>> begin
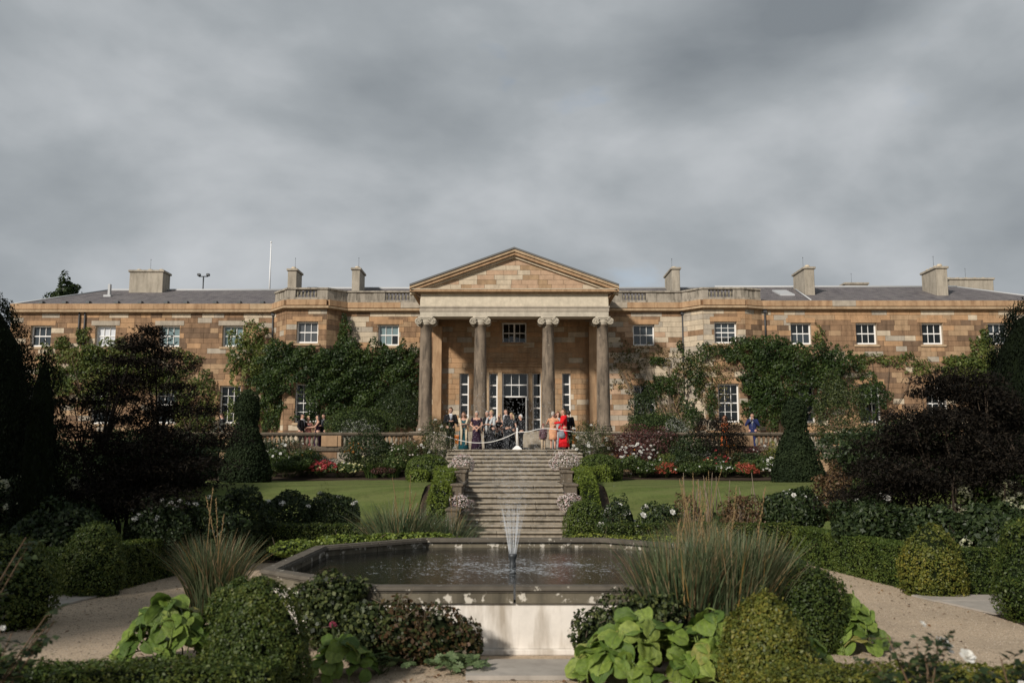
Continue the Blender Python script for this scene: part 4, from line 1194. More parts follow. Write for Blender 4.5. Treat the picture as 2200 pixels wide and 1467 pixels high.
# small flower heads shared by every plant
def flower_mesh(kind, mat_):
    key = (kind, mat_)
    if key in FL: return FL[key]
    if kind == 'rose':           # layered cup of petals
        polys = []
        for lay, (r, tilt, n, s) in enumerate(((0.30, 75, 4, 0.55), (0.42, 48, 5, 0.7), (0.5, 18, 6, 0.8))):
            for k in range(n):
                a = 2 * math.pi * (k + 0.37 * lay) / n
                out, up = np.array((math.cos(a), math.sin(a), 0)), np.array((0, 0, 1.0))
                d = out * math.cos(R(tilt)) + up * math.sin(R(tilt)); sd = np.array((-math.sin(a), math.cos(a), 0))
                c = out * 0.05
                polys.append([c - sd * 0.1, c + d * 0.3 * s - sd * 0.3 * s, c + d * 0.62 * s - sd * 0.22 * s, c + d * 0.72 * s, c + d * 0.62 * s + sd * 0.22 * s, c + d * 0.3 * s + sd * 0.3 * s])
        V = np.array(polys)
    elif kind == 'daisy':
        polys = []
        for k in range(8):
            a = 2 * math.pi * k / 8; d = np.array((math.cos(a), math.sin(a), 0.18)); sd = np.array((-math.sin(a), math.cos(a), 0))
            polys.append([d * 0.08, d * 0.32 - sd * 0.14, d * 0.5, d * 0.32 + sd * 0.14])
        V = np.array(polys)
    else:                        # rounded head of many small florets
        n = 46 if kind == 'head' else 26
        D = nrmz(rng.normal(0, 1, (n * 2, 3))); D = D[D[:, 2] > -0.25][:n]
        sc = np.array((0.5, 0.5, 0.34)) if kind == 'head' else np.array((0.5, 0.5, 0.16))
        V = leaf_polys(D * sc, D, np.full(len(D), 0.24), 0.9, 0.3)
    FL[key] = quad_mesh('flower', V, rng.random(len(V)), LM[mat_])
    return FL[key]
def flowers(parent, pts, kind, mat_, size, up=None, name='flower'):
    for p_ in pts:
        s = size * random.uniform(0.75, 1.2)
        link(name, flower_mesh(kind, mat_), parent, loc=p_, rot=(random.uniform(0.3, 1.2), random.uniform(-0.4, 0.4), random.uniform(-0.6, 0.6)), scale=(s, s, s))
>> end
SHORT EXERCISE >> Pictures are excluded; output everything else in the data verbatim.

REPLY TO THE TASK >>
Continue the Blender Python script for this scene: part 4, from line 1194. More parts follow. Write for Blender 4.5. Treat the picture as 2200 pixels wide and 1467 pixels high.
# small flower heads shared by every plant
def flower_mesh(kind, mat_):
    key = (kind, mat_)
    if key in FL: return FL[key]
    if kind == 'rose':           # layered cup of petals
        polys = []
        for lay, (r, tilt, n, s) in enumerate(((0.30, 75, 4, 0.55), (0.42, 48, 5, 0.7), (0.5, 18, 6, 0.8))):
            for k in range(n):
                a = 2 * math.pi * (k + 0.37 * lay) / n
                out, up = np.array((math.cos(a), math.sin(a), 0)), np.array((0, 0, 1.0))
                d = out * math.cos(R(tilt)) + up * math.sin(R(tilt)); sd = np.array((-math.sin(a), math.cos(a), 0))
                c = out * 0.05
                polys.append([c - sd * 0.1, c + d * 0.3 * s - sd * 0.3 * s, c + d * 0.62 * s - sd * 0.22 * s, c + d * 0.72 * s, c + d * 0.62 * s + sd * 0.22 * s, c + d * 0.3 * s + sd * 0.3 * s])
        V = np.array(polys)
    elif kind == 'daisy':
        polys = []
        for k in range(8):
            a = 2 * math.pi * k / 8; d = np.array((math.cos(a), math.sin(a), 0.18)); sd = np.array((-math.sin(a), math.cos(a), 0))
            polys.append([d * 0.08, d * 0.32 - sd * 0.14, d * 0.5, d * 0.32 + sd * 0.14])
        V = np.array(polys)
    else:                        # rounded head of many small florets
        n = 46 if kind == 'head' else 26
        D = nrmz(rng.normal(0, 1, (n * 2, 3))); D = D[D[:, 2] > -0.25][:n]
        sc = np.array((0.5, 0.5, 0.34)) if kind == 'head' else np.array((0.5, 0.5, 0.16))
        V = leaf_polys(D * sc, D, np.full(len(D), 0.24), 0.9, 0.3)
    FL[key] = quad_mesh('flower', V, rng.random(len(V)), LM[mat_])
    return FL[key]
def flowers(parent, pts, kind, mat_, size, up=None, name='flower'):
    for p_ in pts:
        s = size * random.uniform(0.75, 1.2)
        link(name, flower_mesh(kind, mat_), parent, loc=p_, rot=(random.uniform(0.3, 1.2), random.uniform(-0.4, 0.4), random.uniform(-0.6, 0.6)), scale=(s, s, s))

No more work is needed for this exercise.